> **DIRECTIONS**:
Output all lines exactly, with nothing added or dropped.

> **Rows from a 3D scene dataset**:
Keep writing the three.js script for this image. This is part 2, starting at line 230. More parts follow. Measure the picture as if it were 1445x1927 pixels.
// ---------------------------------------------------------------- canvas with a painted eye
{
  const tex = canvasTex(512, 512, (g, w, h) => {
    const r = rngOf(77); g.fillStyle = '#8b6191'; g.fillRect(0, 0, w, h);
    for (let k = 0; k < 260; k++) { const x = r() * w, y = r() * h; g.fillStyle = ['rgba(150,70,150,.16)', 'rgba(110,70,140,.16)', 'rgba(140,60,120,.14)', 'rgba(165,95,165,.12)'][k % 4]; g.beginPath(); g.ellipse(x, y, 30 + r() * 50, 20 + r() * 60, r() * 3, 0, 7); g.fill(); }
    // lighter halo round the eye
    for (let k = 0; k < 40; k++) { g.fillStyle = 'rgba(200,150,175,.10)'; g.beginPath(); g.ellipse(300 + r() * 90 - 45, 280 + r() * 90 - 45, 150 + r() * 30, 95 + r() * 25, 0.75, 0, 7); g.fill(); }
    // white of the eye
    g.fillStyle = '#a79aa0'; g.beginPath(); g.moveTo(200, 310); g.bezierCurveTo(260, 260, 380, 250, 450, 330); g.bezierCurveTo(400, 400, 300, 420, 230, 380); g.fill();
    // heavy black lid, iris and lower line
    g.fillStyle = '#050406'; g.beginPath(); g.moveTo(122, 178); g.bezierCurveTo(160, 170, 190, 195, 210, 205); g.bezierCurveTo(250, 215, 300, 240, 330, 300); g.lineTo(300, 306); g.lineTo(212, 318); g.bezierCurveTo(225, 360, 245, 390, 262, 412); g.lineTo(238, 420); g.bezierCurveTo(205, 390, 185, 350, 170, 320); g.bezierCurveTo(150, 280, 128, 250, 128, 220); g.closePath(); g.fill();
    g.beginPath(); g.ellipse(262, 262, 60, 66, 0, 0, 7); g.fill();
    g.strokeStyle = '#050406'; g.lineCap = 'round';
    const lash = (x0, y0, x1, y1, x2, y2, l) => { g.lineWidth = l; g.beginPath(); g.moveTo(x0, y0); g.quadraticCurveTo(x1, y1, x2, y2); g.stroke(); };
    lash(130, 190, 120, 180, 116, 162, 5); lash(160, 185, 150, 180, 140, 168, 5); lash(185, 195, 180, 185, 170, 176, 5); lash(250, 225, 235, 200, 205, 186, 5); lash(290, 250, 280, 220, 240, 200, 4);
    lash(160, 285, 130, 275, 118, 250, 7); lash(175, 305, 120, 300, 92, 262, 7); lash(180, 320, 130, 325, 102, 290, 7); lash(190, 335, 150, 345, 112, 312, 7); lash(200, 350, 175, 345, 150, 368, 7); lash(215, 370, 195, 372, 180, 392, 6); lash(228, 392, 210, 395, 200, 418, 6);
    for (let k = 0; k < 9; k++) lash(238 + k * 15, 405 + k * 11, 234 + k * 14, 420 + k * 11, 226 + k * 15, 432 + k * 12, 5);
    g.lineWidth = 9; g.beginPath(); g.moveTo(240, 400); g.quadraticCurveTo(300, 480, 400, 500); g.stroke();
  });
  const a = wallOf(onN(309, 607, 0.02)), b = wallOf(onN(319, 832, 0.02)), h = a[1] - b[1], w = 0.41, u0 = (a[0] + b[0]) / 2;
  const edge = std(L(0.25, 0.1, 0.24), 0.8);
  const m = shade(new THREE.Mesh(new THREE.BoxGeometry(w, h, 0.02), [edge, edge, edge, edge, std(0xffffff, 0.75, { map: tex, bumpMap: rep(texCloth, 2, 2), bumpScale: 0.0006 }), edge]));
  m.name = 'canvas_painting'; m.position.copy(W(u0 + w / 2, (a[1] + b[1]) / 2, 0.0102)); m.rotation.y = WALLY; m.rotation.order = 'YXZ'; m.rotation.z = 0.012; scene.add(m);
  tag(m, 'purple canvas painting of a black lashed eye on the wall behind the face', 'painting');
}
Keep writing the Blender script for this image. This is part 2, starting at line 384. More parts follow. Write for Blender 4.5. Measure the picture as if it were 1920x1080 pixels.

> **TASK RESULT**:
Keep writing the three.js script for this image. This is part 2, starting at line 230. More parts follow. Measure the picture as if it were 1445x1927 pixels.
// ---------------------------------------------------------------- canvas with a painted eye
{
  const tex = canvasTex(512, 512, (g, w, h) => {
    const r = rngOf(77); g.fillStyle = '#8b6191'; g.fillRect(0, 0, w, h);
    for (let k = 0; k < 260; k++) { const x = r() * w, y = r() * h; g.fillStyle = ['rgba(150,70,150,.16)', 'rgba(110,70,140,.16)', 'rgba(140,60,120,.14)', 'rgba(165,95,165,.12)'][k % 4]; g.beginPath(); g.ellipse(x, y, 30 + r() * 50, 20 + r() * 60, r() * 3, 0, 7); g.fill(); }
    // lighter halo round the eye
    for (let k = 0; k < 40; k++) { g.fillStyle = 'rgba(200,150,175,.10)'; g.beginPath(); g.ellipse(300 + r() * 90 - 45, 280 + r() * 90 - 45, 150 + r() * 30, 95 + r() * 25, 0.75, 0, 7); g.fill(); }
    // white of the eye
    g.fillStyle = '#a79aa0'; g.beginPath(); g.moveTo(200, 310); g.bezierCurveTo(260, 260, 380, 250, 450, 330); g.bezierCurveTo(400, 400, 300, 420, 230, 380); g.fill();
    // heavy black lid, iris and lower line
    g.fillStyle = '#050406'; g.beginPath(); g.moveTo(122, 178); g.bezierCurveTo(160, 170, 190, 195, 210, 205); g.bezierCurveTo(250, 215, 300, 240, 330, 300); g.lineTo(300, 306); g.lineTo(212, 318); g.bezierCurveTo(225, 360, 245, 390, 262, 412); g.lineTo(238, 420); g.bezierCurveTo(205, 390, 185, 350, 170, 320); g.bezierCurveTo(150, 280, 128, 250, 128, 220); g.closePath(); g.fill();
    g.beginPath(); g.ellipse(262, 262, 60, 66, 0, 0, 7); g.fill();
    g.strokeStyle = '#050406'; g.lineCap = 'round';
    const lash = (x0, y0, x1, y1, x2, y2, l) => { g.lineWidth = l; g.beginPath(); g.moveTo(x0, y0); g.quadraticCurveTo(x1, y1, x2, y2); g.stroke(); };
    lash(130, 190, 120, 180, 116, 162, 5); lash(160, 185, 150, 180, 140, 168, 5); lash(185, 195, 180, 185, 170, 176, 5); lash(250, 225, 235, 200, 205, 186, 5); lash(290, 250, 280, 220, 240, 200, 4);
    lash(160, 285, 130, 275, 118, 250, 7); lash(175, 305, 120, 300, 92, 262, 7); lash(180, 320, 130, 325, 102, 290, 7); lash(190, 335, 150, 345, 112, 312, 7); lash(200, 350, 175, 345, 150, 368, 7); lash(215, 370, 195, 372, 180, 392, 6); lash(228, 392, 210, 395, 200, 418, 6);
    for (let k = 0; k < 9; k++) lash(238 + k * 15, 405 + k * 11, 234 + k * 14, 420 + k * 11, 226 + k * 15, 432 + k * 12, 5);
    g.lineWidth = 9; g.beginPath(); g.moveTo(240, 400); g.quadraticCurveTo(300, 480, 400, 500); g.stroke();
  });
  const a = wallOf(onN(309, 607, 0.02)), b = wallOf(onN(319, 832, 0.02)), h = a[1] - b[1], w = 0.41, u0 = (a[0] + b[0]) / 2;
  const edge = std(L(0.25, 0.1, 0.24), 0.8);
  const m = shade(new THREE.Mesh(new THREE.BoxGeometry(w, h, 0.02), [edge, edge, edge, edge, std(0xffffff, 0.75, { map: tex, bumpMap: rep(texCloth, 2, 2), bumpScale: 0.0006 }), edge]));
  m.name = 'canvas_painting'; m.position.copy(W(u0 + w / 2, (a[1] + b[1]) / 2, 0.0102)); m.rotation.y = WALLY; m.rotation.order = 'YXZ'; m.rotation.z = 0.012; scene.add(m);
  tag(m, 'purple canvas painting of a black lashed eye on the wall behind the face', 'painting');
}
Keep writing the Blender script for this image. This is part 2, starting at line 384. More parts follow. Write for Blender 4.5. Measure the picture as if it were 1920x1080 pixels.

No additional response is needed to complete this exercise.